Why All A’s is Failing our Kids

Kids today are the most evaluated generation ever, but are they any better prepared than we were?

IMG_4348A Facebook friend who teaches in the local schools recently posted a photo of his grade book with names primly truncated. There was not a grade below an A, with several achieving the superlative A+. It was captioned, “Never saw anything like this (until I had the world’s best kids.)”

Really? By some quirk of nature has all the talent landed in your class? If so, then the other teachers must have been saddled with the B, C, and D students, and some poor teacher is having to deal with those failing, bargain-basement students.

I know this must be true because that’s the way measurement works. Statistically, it follows a bell-shaped curve: a few on the extremes, but the vast majority are middling. So, if somehow this teacher got all the top-end kids (which, of course, is statistically possible, but highly unlikely), then the rest of the teachers got the also-rans. Seems a bit unfair, doesn’t it? Or, might there be something amiss?

I think there’s a lot gone wrong with this scenario, and it’s happening all over the country and in every setting where children live, work and play. Instead of receiving an honest evaluation, they are celebrating an A grade. Do all these kids really deserve A’s? Is their work that far above average? Excellent, far exceeding…their peers?

“So what,” parents may say, “it boosts their self-esteem and self-image. Now that they’re confident in their performance and achievements, they’ll set their sights higher and really excel.” Does it really? Do kids feel good about themselves when everyone in the class gets an A? I think we are kidding ourselves and letting our kids down in the process.

What we really want for our kids is that they receive honest and fair feedback on their performance; this will guide them toward where their talents and proficiencies actually lay. They’ll know what they need to work on and where they have natural ability, interest, and aptitude. An A grade tells them nothing and it leaves no room for improvement. We parents may feel good about that, but we need to step out of this equation.

Hey, when Nadia Comenici received a perfect 10 (or Bo Derrick for that matter), we might as well have all tossed in the towel and gone home. We’ve seen perfect; let’s work on something else.

So what happened instead? We adjusted the standards. We quantified them better. We took out much of the subjectivity. Instead of rating based on comparison, we rated based on established standards. When the standards were outdated, we adjusted them. That’s where progress lay.

We need to do this for our kids. They deserve honest and real feedback based on strict standards. And if our standards aren’t high enough to differentiate the A’s from the B’s and the C’s, then we need to raise them, so they can test out which approaches work and which don’t.

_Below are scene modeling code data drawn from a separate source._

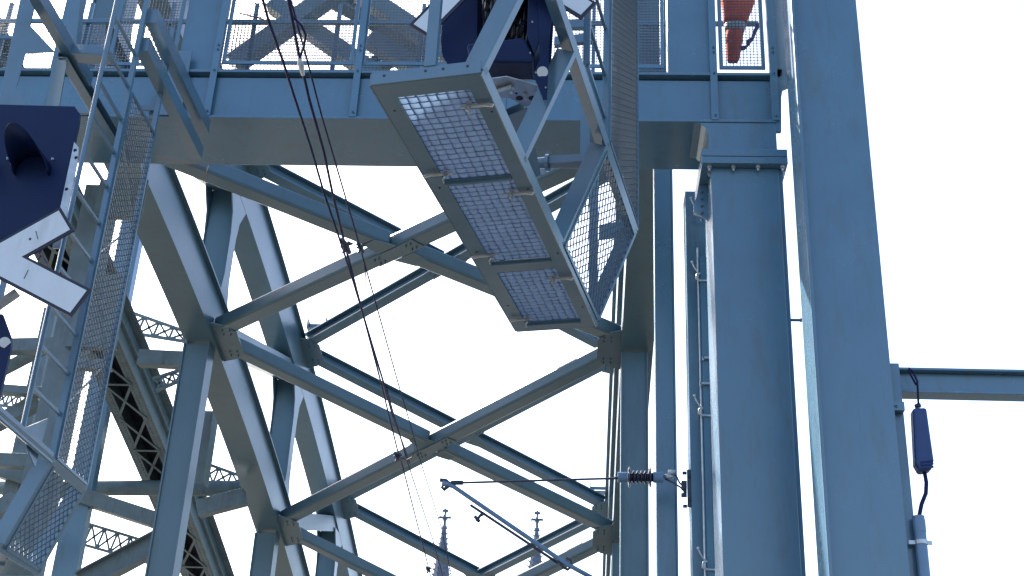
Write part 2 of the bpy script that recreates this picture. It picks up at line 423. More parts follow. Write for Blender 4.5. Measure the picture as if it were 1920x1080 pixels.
for k, (px, py) in enumerate(((1330, 671), (1325, 719))):
    p = aY(px, py, RY-.16); b = MB(); b.bar(p+V((-.09, 0, 0)), p+V((.12, 0, 0)), .03, .03); b.bar(p+V((-.09, 0, -.04)), p+V((-.09, 0, .015)), .03, .028, XX)
    o = b.build('pipe_bracket', m_galv); tag(o, ['straight steel bracket across the conduits, the upper one', 'straight steel bracket across the conduits, the lower one'][k], 'bracket', 'straight conduit brackets')
p = aY(1478, 600, PY+.2); b = MB(); b.tube([V((lx1+.051, p.y, p.z)), V((lx1+.2, p.y, p.z))], .02, 8); b.tube([V((lx1+.2, p.y, p.z)), V((lx1+.215, p.y, p.z))], .03, 8)
b.build('step_peg', m_paint, portal)

# thin post further back
TY = 18.1
t0, t1 = aY(1229, 700, TY).x, aY(1263, 700, TY).x
b = MB(); b.box((t0, TY, -.04), (t1, TY+.3, 13.2)); b.box((t1+.002, TY-.01, -.04), (t1+.03, TY+.26, 13.2))
o = b.build('hanger_post', m_paint, bevel=.006); tag(o, 'plain slender blue post just right of the right arch, behind the insulator', 'post')

# ================================================================== ARCH BRIDGE
bridge = thing('arch_bridge', (-4, 30, 0), 'welded steel arch bridge with X bracing between its two arches', 'bridge')
XL = -8.2
lowp = [aX(*p, XL) for p in ((285, 360), (345, 500), (402, 640), (446, 760), (480, 867), (520, 965), (548, 1080))]
upp = [aX(*p, XL) for p in ((441, 345), (480, 450), (518, 570), (541, 645), (574, 750), (610, 905), (646, 1040), (658, 1090))]
def fit(ps, ys):
    """quadratic least squares z(y), resampled"""
    import numpy as np
    c = np.polyfit([p.y for p in ps], [p.z for p in ps], 2)
    return lambda y: float(np.polyval(c, y))
zl = fit(lowp, None); zu = fit(upp, None)
YN = [17.9, 25.6, 33.6, 41.6, 49.6]
zl0 = zl
zl = zl0; zbr = lambda y: zl0(y)-.19*max(0, 22-y)
def arch(xi, sgn, name_l='lower_chord', name_u='upper_chord'):
    # xi: inner face, body extends to xi + sgn*w
    wl, hl, wu, hu = .66, .95, .62, 1.12
    ysl = [y*.5 for y in range(34, 103)]
    for (zf, wd, ht, nm) in ((zl, wl, hl, name_l), (zu, wu, hu, name_u)):
        pts = [V((xi, y, zf(y))) for y in ysl]
        def hv(i, pts=pts, ht=ht):
            d = (pts[min(i+1, len(pts)-1)]-pts[max(i-1, 0)]).normalized(); n = d.cross(XX)
            if n.z < 0: n = -n
            return n*ht
        b = MB(); b.strip(pts, lambda i, wd=wd: V((sgn*wd, 0, 0)), hv); b.build(nm, m_paint2, bridge)
        # top cover plate overhang
        b = MB(); p2 = [p+hv(i)+V((-sgn*.10, 0, 0)) for i, p in enumerate(pts)]
        b.strip(p2, lambda i, wd=wd: V((sgn*(wd+.2), 0, 0)), lambda i: V((0, 0, .04))); b.build('cover_plate', m_paint2, bridge)
    xm = xi+sgn*.33
    for i, y in enumerate(YN):
        # web post with flared plates
        b = MB(); z0, z1 = zl(y)+.6, zu(y)+.1
        xa, xb = sorted((xi+sgn*.004, xi+sgn*.62)); hw = .22; fl = .55
        for x in (xi+sgn*.004, xi+sgn*.60):
            sh = [(y-hw-fl, z0+.15), (y-hw-.12, z0+.62), (y-hw, z0+1.1), (y-hw, z1-1.2), (y-hw-.1, z1-.7), (y-hw-fl, z1-.1), (y+hw+fl, z1-.1), (y+hw+.1, z1-.7), (y+hw, z1-1.2), (y+hw, z0+1.1), (y+hw+.12, z0+.62), (y+hw+fl, z0+.15)]
            b.prism([V((x, *s)) for s in sh], V((sgn*.03, 0, 0)))
        b.box((xa+.031, y-hw+.04, z0), (xb-.031, y-hw+.07, z1)); b.box((xa+.031, y+hw-.07, z0), (xb-.031, y+hw-.04, z1))
        b.build('web_post', m_paint2, bridge)
        # diagonal to next upper node
        if i+1 < len(YN):
            p, q = V((xm, y+.1, zl(y)+.45)), V((xm, YN[i+1]-.1, zu(YN[i+1])+.3))
            b = MB(); b.bar(p, q, .56, .5); b.build('web_diagonal', m_paint2, bridge)
        # hanger below
        if y > 20:
            b = MB(); p, q = V((xm, y, zl(y)+.02)), V((xm, y, -.04))
            b.box((xm-.30, y-.2, -.04), (xm+.20, y-.17, zl(y))); b.box((xm+.201, y-.24, -.04), (xm+.235, y+.22, zl(y))); b.box((xm-.335, y-.24, -.04), (xm-.301, y+.22, zl(y)))
            b.build('hanger', m_paint2, bridge)
    return
arch(XL, -1)
XR = .68
arch(XR, 1)
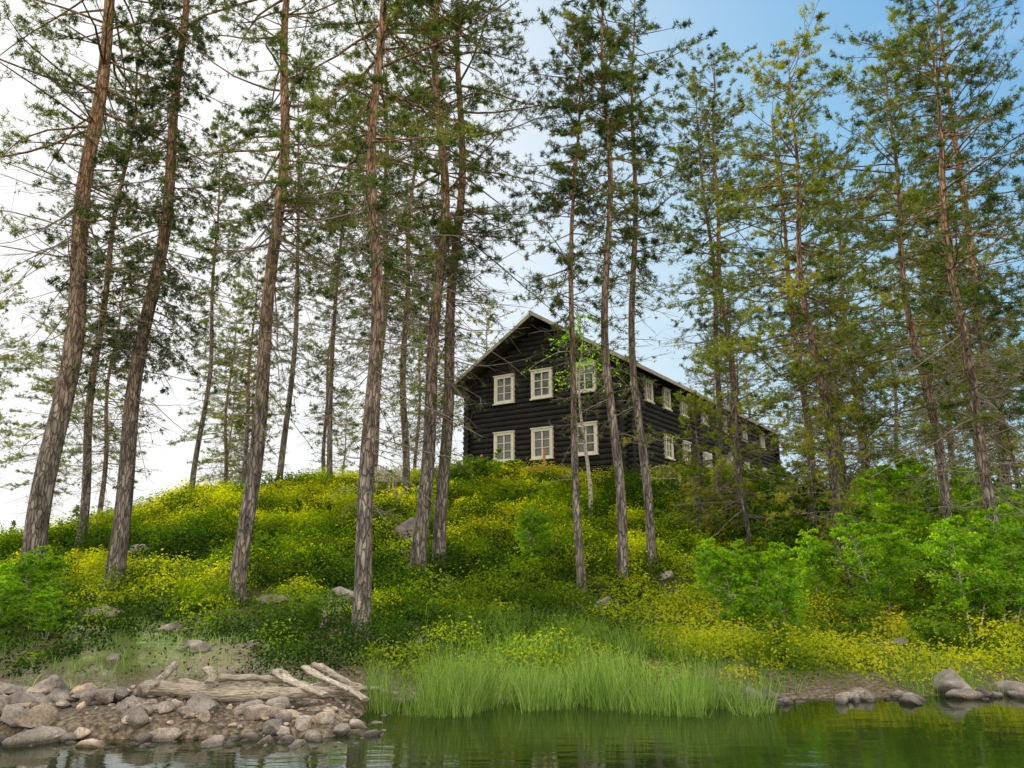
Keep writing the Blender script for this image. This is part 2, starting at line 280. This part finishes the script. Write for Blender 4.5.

Did that move work for you? Did that way of relating win you friends? Did that talk influence people to take action? Did that shot go in? All measurable. All creative. None of them happens if we hand them the A+ and say, keep doing what you’re doing. It’s perfect.

Nothing stifles effort quite as effectively as ‘perfect.’

Our kids aren’t perfect. Neither are their parents, coaches, mentors or friends. We are imperfect folks trying to get better at what we do. The best way to offer that to our kids is not to run ahead of them, making them feel good because ‘they’re great.’ The better way is to offer them honest evaluation based on their performance, within the limits of their age, stage, and experience.

That’s what all of us really want. It’s what they need: a report card that reads…. “room for improvement” in some categories, “above expectations” in several and “exceeds expectations” in one or two. Then they’ll know they have potential there. They’ll be excited to pursue their passion – in the area of their actual high achievement.

They’ll blow us away with what they discover they can do because they’ve been challenged.